What the task requires >> Please print the full listing exactly.

Recorded information >>
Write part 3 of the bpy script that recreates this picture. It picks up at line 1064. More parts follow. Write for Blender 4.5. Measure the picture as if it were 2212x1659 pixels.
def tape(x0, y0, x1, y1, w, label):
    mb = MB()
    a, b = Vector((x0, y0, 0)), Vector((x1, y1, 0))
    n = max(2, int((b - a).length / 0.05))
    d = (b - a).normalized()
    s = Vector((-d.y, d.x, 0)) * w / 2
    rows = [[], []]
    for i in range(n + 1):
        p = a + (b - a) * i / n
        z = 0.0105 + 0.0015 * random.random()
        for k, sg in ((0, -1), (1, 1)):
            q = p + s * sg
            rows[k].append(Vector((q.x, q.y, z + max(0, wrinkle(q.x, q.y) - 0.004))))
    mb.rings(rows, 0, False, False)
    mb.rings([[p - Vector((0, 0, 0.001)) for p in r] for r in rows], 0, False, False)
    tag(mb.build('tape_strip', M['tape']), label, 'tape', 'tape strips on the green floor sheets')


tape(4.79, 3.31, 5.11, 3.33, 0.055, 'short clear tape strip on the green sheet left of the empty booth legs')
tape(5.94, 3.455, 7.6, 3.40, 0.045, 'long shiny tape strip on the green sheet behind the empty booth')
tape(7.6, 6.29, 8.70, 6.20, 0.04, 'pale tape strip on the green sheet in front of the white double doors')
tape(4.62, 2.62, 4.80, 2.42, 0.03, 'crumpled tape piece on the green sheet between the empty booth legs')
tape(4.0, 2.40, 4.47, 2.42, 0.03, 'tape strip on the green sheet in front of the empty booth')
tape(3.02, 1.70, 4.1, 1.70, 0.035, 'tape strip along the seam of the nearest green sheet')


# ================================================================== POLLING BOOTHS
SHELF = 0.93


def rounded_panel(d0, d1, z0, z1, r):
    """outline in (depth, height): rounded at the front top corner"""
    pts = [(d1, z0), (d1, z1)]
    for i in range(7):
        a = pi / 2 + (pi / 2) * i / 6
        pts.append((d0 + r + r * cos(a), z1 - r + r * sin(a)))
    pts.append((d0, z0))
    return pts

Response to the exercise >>
Write part 3 of the bpy script that recreates this picture. It picks up at line 1064. More parts follow. Write for Blender 4.5. Measure the picture as if it were 2212x1659 pixels.
def tape(x0, y0, x1, y1, w, label):
    mb = MB()
    a, b = Vector((x0, y0, 0)), Vector((x1, y1, 0))
    n = max(2, int((b - a).length / 0.05))
    d = (b - a).normalized()
    s = Vector((-d.y, d.x, 0)) * w / 2
    rows = [[], []]
    for i in range(n + 1):
        p = a + (b - a) * i / n
        z = 0.0105 + 0.0015 * random.random()
        for k, sg in ((0, -1), (1, 1)):
            q = p + s * sg
            rows[k].append(Vector((q.x, q.y, z + max(0, wrinkle(q.x, q.y) - 0.004))))
    mb.rings(rows, 0, False, False)
    mb.rings([[p - Vector((0, 0, 0.001)) for p in r] for r in rows], 0, False, False)
    tag(mb.build('tape_strip', M['tape']), label, 'tape', 'tape strips on the green floor sheets')


tape(4.79, 3.31, 5.11, 3.33, 0.055, 'short clear tape strip on the green sheet left of the empty booth legs')
tape(5.94, 3.455, 7.6, 3.40, 0.045, 'long shiny tape strip on the green sheet behind the empty booth')
tape(7.6, 6.29, 8.70, 6.20, 0.04, 'pale tape strip on the green sheet in front of the white double doors')
tape(4.62, 2.62, 4.80, 2.42, 0.03, 'crumpled tape piece on the green sheet between the empty booth legs')
tape(4.0, 2.40, 4.47, 2.42, 0.03, 'tape strip on the green sheet in front of the empty booth')
tape(3.02, 1.70, 4.1, 1.70, 0.035, 'tape strip along the seam of the nearest green sheet')


# ================================================================== POLLING BOOTHS
SHELF = 0.93


def rounded_panel(d0, d1, z0, z1, r):
    """outline in (depth, height): rounded at the front top corner"""
    pts = [(d1, z0), (d1, z1)]
    for i in range(7):
        a = pi / 2 + (pi / 2) * i / 6
        pts.append((d0 + r + r * cos(a), z1 - r + r * sin(a)))
    pts.append((d0, z0))
    return pts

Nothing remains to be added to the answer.